Storyteller #43 – building from-within

We’re making the last adjustments to the book about Kiruna and the mine (in Swedish) before sending it to potential publishers. In a chapter about broken memories we felt compelled to return to a conversation we had with a man who was born and raised in Kiruna, who worked with the mine for close to ten years, but now lives in Luleå.

In Kiruna, we often heard that many of those reacting strongly to the urban transformation did not live in Kiruna anymore, but had spent their adolescence in the town before moving south. This man is an example. He follows every move in the town and: “Every time [they make a move] I feel affected. In my heart I live in Kiruna, although I’ve lived in Luleå for 32 years. … I feel no belonging to Luleå Hockey. … When someone devalues Malmfälten, I react.
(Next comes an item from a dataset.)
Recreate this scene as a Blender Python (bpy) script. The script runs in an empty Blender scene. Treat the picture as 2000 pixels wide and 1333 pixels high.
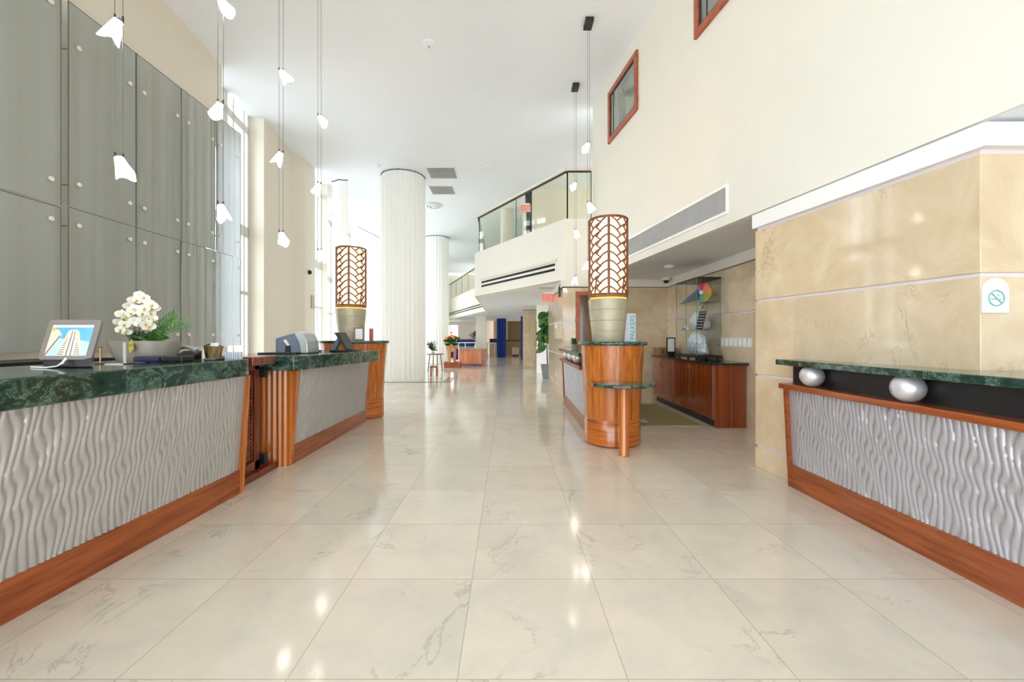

There is no understanding of how it all hangs together, about the ore that comes down to Luleå [and the steel plant] which gives the waste heat [to heat houses in Luleå]”.

We feel this man never left Kiruna. Reflecting on the transformations since the 1980s he talks about how the community has been good at building from-within, with culture and sports, a lot of associations, and then managed to combine this through architecture in the built environment. Together, this created a strong sense of belonging and pride. “Nowadays”, he says, “I think the dimensions are wrong, with the roads and…, too forceful, they overdo it, there is no instinctive feel to it. Everything that is built is to an extent built without feeling.”